Bacani.ID, KEDIRI – Menteri Koordinator Bidang Pangan, Zulkifli Hasan, menuai sorotan setelah sebuah video memperlihatkan dirinya makan di restoran mewah usai meninjau lokasi banjir di Aceh Tamiang dan Kota Langsa.
Sikap ini menunjukkan kegagalan strategi komunikasi pejabat publik saat berupaya mendapatkan empati masyarakat.
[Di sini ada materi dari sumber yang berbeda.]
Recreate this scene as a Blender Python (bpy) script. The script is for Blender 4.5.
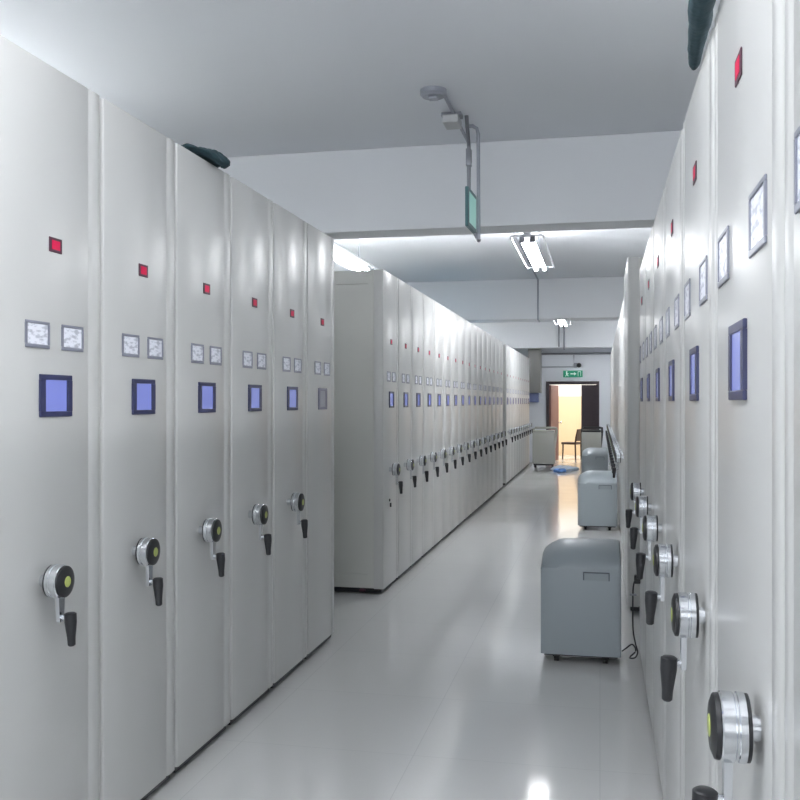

Dalam situasi bencana, strategi komunikasi pejabat publik seharusnya menekankan empati langsung, kesederhanaan simbolik, dan konsistensi narasi. Gestur sederhana seperti makan bersama pengungsi, ikut membantu distribusi logistik, atau mendengarkan cerita korban jauh lebih kuat membangun kepercayaan dibandingkan menampilkan gaya hidup mewah.
baca ini: Menko Pangan Zulkifli Hasan Makan Mewah Saat Kunjungi Korban Banjir Aceh
Namun prinsip ini diabaikan oleh Zulkifli Hasan, yang memiliki makan di restoran mewah usai meninjau lokasi banjir di Aceh Tamiang dan Kota Langsa.
Kontras dengan Kondisi Rakyat
Banjir besar di Aceh telah memaksa ribuan warga mengungsi. Di tengah kondisi darurat tersebut, tindakan pejabat yang menampilkan kemewahan dianggap tidak selaras dengan penderitaan masyarakat. Publik menilai sikap Zulhas sebagai bentuk ketidakpekaan, bahkan tone-deafness terhadap suasana.
Dalam komunikasi politik, simbol dan gestur sering kali lebih kuat daripada pidato resmi. Ketika masyarakat sedang berjuang, tindakan kecil seperti makan nasi bungkus bersama pengungsi bisa membangun kepercayaan. Sebaliknya, gestur mewah justru merusak legitimasi moral pejabat.
- Berikut rekomendasi strategi komunikasi yang disarankan dalam situasi bencana.
- Menunjukkan empati langsung dengan duduk bersama pengungsi atau relawan.
- Menghindari simbol kemewahan dan memilih gestur sederhana.
- Menyampaikan narasi konsisten yang menekankan solusi dan tindak lanjut.
- Mengelola dokumentasi media sosial agar fokus pada interaksi manusiawi, bukan gaya hidup elit.

Kasus ini memperkuat persepsi publik bahwa sebagian pejabat masih gagal memahami pentingnya simbol empati dalam komunikasi politik. Di era media sosial, visual yang dianggap tidak peka dapat lebih cepat merusak citra dibanding laporan kerja teknis.